Visiting the exhibition promises many surprises for the Viennese. Even if they don’t notice the Mushroom Tower, driven by a desire to go straight to Brueghel’s paintings, their attention will be arrested in the next hall, at the wall with two Snyders’ Fish Markets. They will discover here a typical middle Russia landscape with a hole in the middle and a clyster pipe inserted in it, a wooden carving board in form of a fish with a rubber gut and a tin flounder cut out of a plaque with an inscription “Stop! Exclusion Zone!” These are all items from the Closed Fish Exhibition displayed by Makarevich and Yelagina in 1990. They were reconstructing the exhibition items guided by titles from a Soviet catalog published in 1935, while the “fish cut-outs” looked like cut canvases in Lucio Fontana’s style. In this environment, Snyders, with his fish tables resembling foodstore advertising posters, appears as a strikingly Soviet artist, a minstrel of socialist affluence. It is at this point that the viewers begin to understand that something unusual is going on in the museum and that they are about to encounter some unfamiliar people and stories in familiar halls.
They are also about to meet Igor Makarevich himself: his project “Alterations” dating back to 1978 is presented in a side gallery.
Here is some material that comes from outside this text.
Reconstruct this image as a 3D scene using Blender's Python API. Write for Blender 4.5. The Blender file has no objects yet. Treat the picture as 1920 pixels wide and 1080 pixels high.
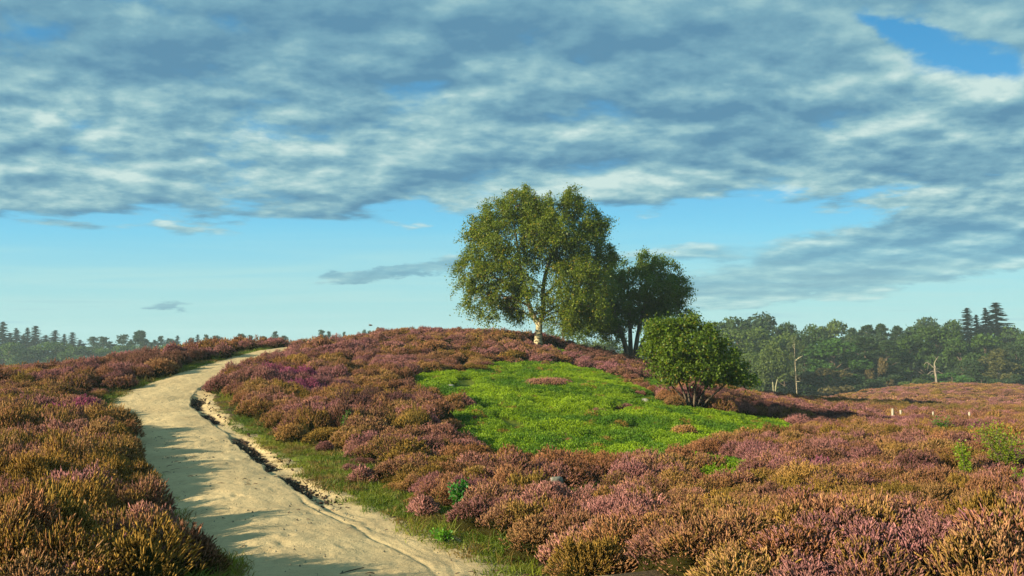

These galleries were intended by the architects of the Emperor’s museum to house small-format paintings, mainly portraits, which were too small for the space of the central halls, and these galleries are also overflowing with masterpieces. Among them, the stages of the “Alterations” series — photographs stylized as Dürer’s portraits — are inserted: the face of the artist is being gradually covered with bandages. First the mouth, then the eyes, then all the face, eventually revealing a posthumous plaster mask. It is the first and the last “personal” work at the exhibition, and it was this work that was chosen by the curators for the In Situ poster that one encounters at all the road junctions of Vienna. In all the other works the authors just peep out from behind the back of their characters: here Makarevich poses in a mask of Buratino, there Yelagina tries on Lepeshinskaya’s glasses. It all culminates in a composition on the theme of Rembrandt’s “Ganymede.” This new eagle carrying away Buratino, who is peeing with fear, painted in sweeping strokes and placed in the fold of the Rembrandt Hall, is so funny and moving, that the viewer, stopping with a gasp, will say: “Well, this one seems to be more lively!”
“We didn’t want to hold an exhibition in a separate hall,” Sabine Haag, Director of the Kunsthistorisches Museum, explains. “We wanted to integrate contemporary artists into the museum’s setting.” That’s a good point: it is in the context of a great museum that it becomes clear that Elena Elagina and, especially, Igor Makarevich are very serious classical artists, successors of the crude, yet efficient Soviet artistic tradition that was turning people into bricks and forcing painters to produce “fish cutouts,” hoping that they will grow into new Rembrandts. I am very happy for these artists, who, although very respected, renowned and widely cited, are, in my opinion, still undervalued. This exhibition project is a reward for everything they did in their life, for the fact that, while participating in all sorts of collective actions, they nevertheless didn’t let themselves to be distracted with trifles. If you have to become a brick in some structure, then let this structure be a real Babel Tower!